Planetarium Presents “Water Wednesday”

Image from ERAU Prescott

Planetarium Virtual Presentation: Tour of Water

By Grace Tevaseu, Correspondent

Abiding by the current health regulations, the Jim and Linda Lee Planetarium continue their educational programs with their newest, live streamed, Virtual Presentation: A Tour of Water on Feb. 10th. This featured presentation is in coordination with Arizona’s 2021 Virtual SciTech festival, a month-long science and technology focused festival. “We are in the middle of week two, where each day has a special theme. And the theme for today is Water Wednesday”, presenter Eric Edelman explains. 

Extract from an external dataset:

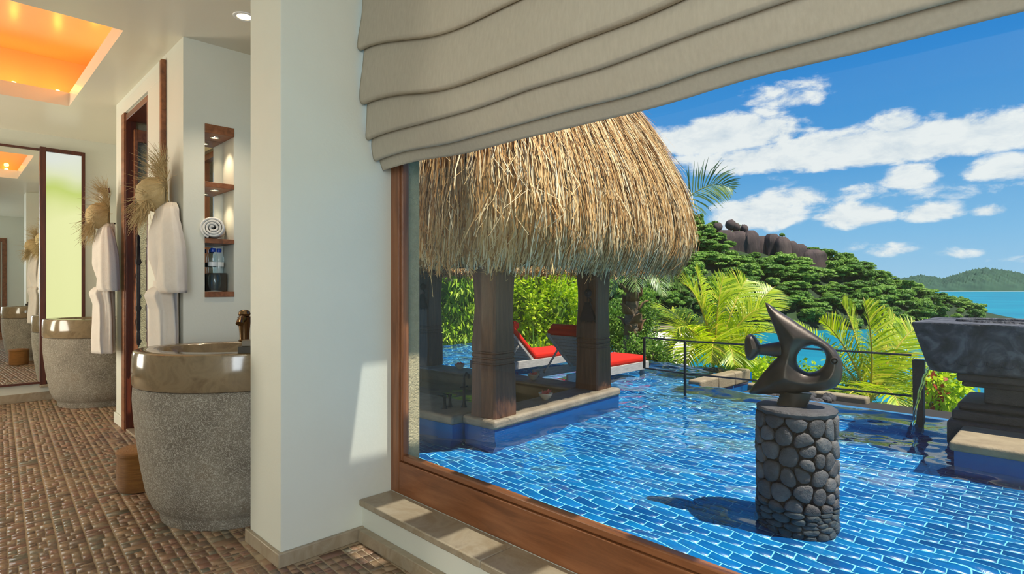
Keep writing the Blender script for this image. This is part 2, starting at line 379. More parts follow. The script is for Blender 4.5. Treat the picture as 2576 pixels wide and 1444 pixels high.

Targeted at elementary and middle school viewers, Edelman narrates the movements and significance of ocean water in colloquial terms, also greatly appreciated by his older water-novice audience. With “NOAA’s Science on a Sphere program and Evans and Sutherland’s Digistar 6 planetarium software”, the presentation is brought to reality with a simulated, planet Earth. Edelman proudly demonstrates how water currents affect buoy movement and what can be learned from buoy locations. While buoys are commonly associated with tracking animal patterns and migrations in the ocean, Edelman brings a new purpose of the tool to light; among the myriad of colorful buoys in the simulation, “these red buoys . . . are helping us on the Dark Project, and that goal is to help us know as much in advance . . . if there is going to be a tsunami event.” 

As the 30-minute presentation moves along, the subject evolves into topics of oil spills and water pollution. To better understand the damages of plastics entering oceans, Edelman passed the baton onto one of our very own ERAU students, Carissa Evans. As a STEM Outreach staff member, Evans prepares a demonstration of the categories of plastics that pollute our waters and the difficulty it involves, trying to remove those microplastics and chemicals. “When it comes to things like our chemical waste, it is almost impossible to filter that stuff out because it is mixed in with our water,” Evans exhibits. Using a blue light flashlight, she reveals how even if people cannot see the waste, it is still there doing damage. Her firsthand example of water pollution reflects the repercussions of human actions that many are not aware of nor see on a regular basis. That being so, Evan’s demonstration serves as a valuable visual in considering the footprint humans leave on Mother Nature. 

Surprisingly, not only did ‘A Tour of Water’ explore water in our ecosystem, but the presenters also created a relatable demonstration that resonates with the online viewers. Currently living in an era of ‘Going Green’ and mindful existence, the audience logged out of this livestream with a new acknowledgement of how humans impact oceans and what can we do to help cleans our waters.